SK Hynix Announces GDDR6 DRAM—To Be Used on High-End Video Cards in 2018
Ron Perillo / 8 years ago
SK Hynix is starting the work week early with an official press release on Sunday that they now have the world’s fastest 27nm 8 Gigabit GDDR6 DRAM and that it will be utilized in the next generation graphics cards that are arriving in 2018. The new GDDR6 DRAM from SK Hynix operates with an I/O data rate of 16 Gigabits-per-second per-pin, and will be outfitted on high-end graphics cards with a 384-bit memory interface width, processing up to 768 Gigabytes of graphics data per second.
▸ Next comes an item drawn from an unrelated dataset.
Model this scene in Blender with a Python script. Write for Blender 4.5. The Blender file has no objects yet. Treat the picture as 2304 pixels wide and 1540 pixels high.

Despite the excitement with HBM memory, GDDR6 is relatively lower cost to implement and can easily be streamlined into current video card architectures. The 384-bit memory interface width is a dead-giveaway on whose high-end graphics cards these are going to be used on. AMD’s new Vega graphics cards are going to be released in 2017 equipped with HBM2, so it is unlikely AMD will design a new high-end card by next year equipped with GDDR6. That leaves only one that has also recently released faster memory versions as “upgraded” versions of their existing line: NVIDIA.
The GeForce Titan Xp uses a 384-bit memory interface and with a GDDR5X, it has a memory bandwidth of 548 GB/s. Retrofitting these cards with a GDDR6 will require very little effort on NVIDIA’s part in 2018 and will result in a very good performance boost with an increased bandwidth of 768 GB/s. The only question is, will NVIDIA give the upgraded Titan Xp a better marketing name this time?